Lets say I spot in an area the size of a basketball on a quarter panel with 2 coats unreduced. Turn the lamp on and get surface to 120 for 10 minutes. Do I need to keep that surface above 60 for 24-48 hours like I have in the past or is it ok to let the panel get to say 50 degrees over night?
 
No, you don't want it to get cold. It's best to find a setting or distance that will keep the panel above the critical 65°F cutoff for at least 24 hours. We have a 5KW electric heater that will keep the booth over 70° even in the dead of winter, which has really helped.
 
Real nice nice grab! We have that exact one in our shop and use it all the time (I think we paid $3k), the thing can be a real time saver. Keep it No closer then 3ft from the panel and flash between coats if your spraying a panel and full bake if your doing final cure.

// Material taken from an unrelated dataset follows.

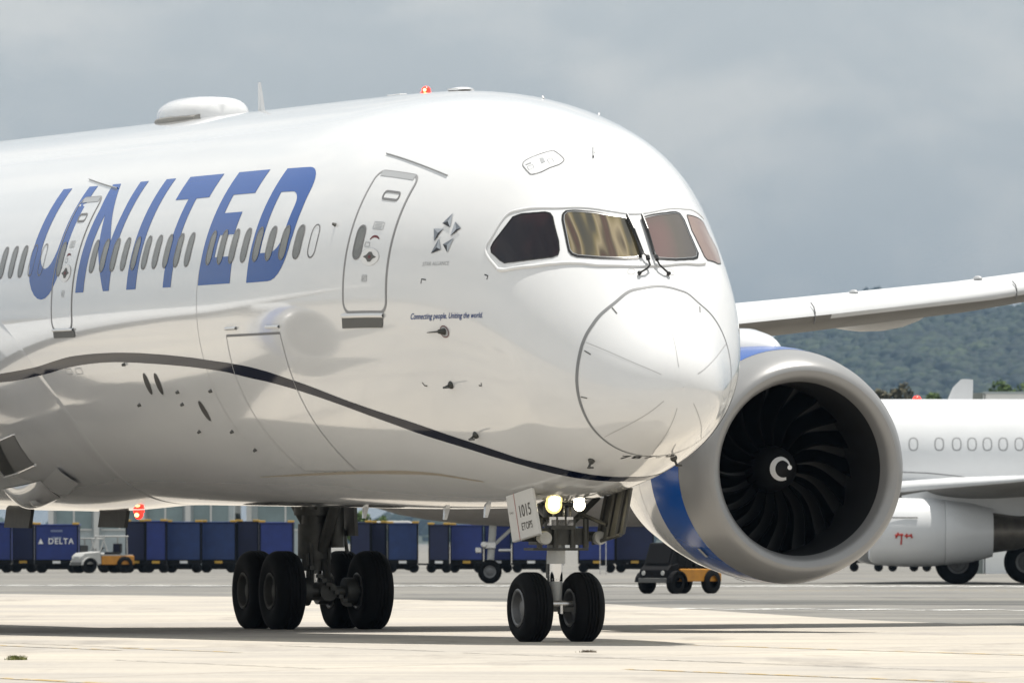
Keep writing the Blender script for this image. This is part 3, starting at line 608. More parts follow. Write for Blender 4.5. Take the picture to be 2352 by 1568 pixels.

It can/will blister off everything down to the metal if your not careful with the space between it and the panel (everything), don't ask how I know. I use the timers in 10-15min intervals with a minute or two before starting it again or just move it to another spot that needs it and start it again, I do this because it will keep getting hot and if you use it for 30min straight it could get too hot. I feel cycling the time is a better way at controling the temp on the panel.

The lamp's heat will not ramp up slowly it will just go. I would not 100% trust the timer they can fail (we have older one that did) and they could just keep going and ruin all your hard work.